Arrival is what’s known as “a thinking person’s science fiction
movie.” Sometimes that phrase refers to a movie that is absent special effects
and, worse, dull. But Arrival is perplexing
and complicated, and it is also surprisingly moving. The story begins when spaceships
from an unknown, unnamed planet land at seemingly random spots around the
world. A group of linguists, including Louise Banks (Amy Adams) is gathered to
determine how to communicate with these aliens. What is their mission? Are they
on earth in peace or to conquer us?
To complicate
matters for us, the viewer, director Denis Villeneuve has the film jump back
and forth in time and place, showing Louise with a small child and then a young
adult woman. Is this one and the same person? What is the story here?
I can’t say too much
more so as not to give away the plot. But I will say that I have viewed great
films over the years that use editing to alter our sense of time and place and
also to advance several stories at one time. Examples include the great silent
film, Intolerance, as well as Citizen Kane, Nashville, Crash and Inception.
Villeneuve took a seemingly unfilmable short story and brought it to life on
the big screen, testing our very notion of this temporal world (a key plot
point) as only cinema can.
NOTE: Villeneuve is in the post-production of Blade Runner 20149, the sequel set 30 years after the original. I can’t wait to see what he does with that material.
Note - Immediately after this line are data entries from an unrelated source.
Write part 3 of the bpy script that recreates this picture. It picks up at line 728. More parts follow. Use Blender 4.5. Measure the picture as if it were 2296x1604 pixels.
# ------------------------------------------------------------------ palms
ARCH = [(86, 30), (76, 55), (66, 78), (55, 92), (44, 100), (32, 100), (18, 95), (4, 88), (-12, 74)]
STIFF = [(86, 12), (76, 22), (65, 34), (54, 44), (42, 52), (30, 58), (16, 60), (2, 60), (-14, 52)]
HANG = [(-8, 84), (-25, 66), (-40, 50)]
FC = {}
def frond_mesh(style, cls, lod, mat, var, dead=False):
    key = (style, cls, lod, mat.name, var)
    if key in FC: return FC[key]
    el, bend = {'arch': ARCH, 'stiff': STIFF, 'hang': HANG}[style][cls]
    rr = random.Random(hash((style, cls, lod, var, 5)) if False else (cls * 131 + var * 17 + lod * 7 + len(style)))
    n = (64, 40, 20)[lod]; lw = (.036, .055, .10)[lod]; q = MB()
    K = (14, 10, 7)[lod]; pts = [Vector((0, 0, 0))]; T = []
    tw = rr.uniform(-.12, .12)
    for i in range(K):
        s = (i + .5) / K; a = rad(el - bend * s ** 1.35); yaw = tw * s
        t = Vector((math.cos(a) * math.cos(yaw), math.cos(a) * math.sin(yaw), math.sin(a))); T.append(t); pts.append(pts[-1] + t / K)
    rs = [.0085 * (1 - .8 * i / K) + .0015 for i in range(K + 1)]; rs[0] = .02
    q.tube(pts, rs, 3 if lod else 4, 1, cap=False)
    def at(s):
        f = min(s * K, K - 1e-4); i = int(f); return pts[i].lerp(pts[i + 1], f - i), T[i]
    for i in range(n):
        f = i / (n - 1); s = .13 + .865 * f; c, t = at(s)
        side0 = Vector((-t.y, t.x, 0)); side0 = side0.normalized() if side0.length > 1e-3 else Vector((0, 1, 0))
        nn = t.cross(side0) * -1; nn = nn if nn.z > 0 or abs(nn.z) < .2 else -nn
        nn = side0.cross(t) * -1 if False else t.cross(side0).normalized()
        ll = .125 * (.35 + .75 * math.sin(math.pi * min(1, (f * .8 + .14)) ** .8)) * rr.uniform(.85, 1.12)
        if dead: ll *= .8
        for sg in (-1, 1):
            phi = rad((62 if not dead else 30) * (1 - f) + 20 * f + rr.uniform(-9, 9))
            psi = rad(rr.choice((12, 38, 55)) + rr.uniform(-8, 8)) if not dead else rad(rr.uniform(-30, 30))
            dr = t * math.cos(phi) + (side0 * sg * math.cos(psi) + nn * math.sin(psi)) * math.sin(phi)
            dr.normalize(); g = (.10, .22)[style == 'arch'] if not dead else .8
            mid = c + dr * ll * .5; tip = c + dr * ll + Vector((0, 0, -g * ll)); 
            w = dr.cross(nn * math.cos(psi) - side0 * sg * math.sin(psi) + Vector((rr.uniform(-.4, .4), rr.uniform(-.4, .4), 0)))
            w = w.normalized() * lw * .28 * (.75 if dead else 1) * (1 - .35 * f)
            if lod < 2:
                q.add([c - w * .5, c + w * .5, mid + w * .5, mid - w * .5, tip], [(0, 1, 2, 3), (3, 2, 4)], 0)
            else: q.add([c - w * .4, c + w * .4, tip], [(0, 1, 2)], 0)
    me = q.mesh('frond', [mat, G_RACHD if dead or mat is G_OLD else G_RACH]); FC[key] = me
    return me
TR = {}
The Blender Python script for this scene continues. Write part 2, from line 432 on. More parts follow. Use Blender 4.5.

NOTE: Villeneuve is in the post-production of Blade Runner 20149, the sequel set 30 years after the original. I can’t wait to see what he does with that material.
So once again, I
will take a look at next Sunday’s broadcast, curious to see who wins but not in
very much suspense. I will probably not even be overly engaged. I expect La La Land to take the lion’s share of
the prizes (e.g., best picture, director, actress, probably score and one of
the songs, maybe even best original screenplay). But I am already holding out
to see what is released in the remainder of 2017, hoping for some films that
are a little bit better that this year’s crop.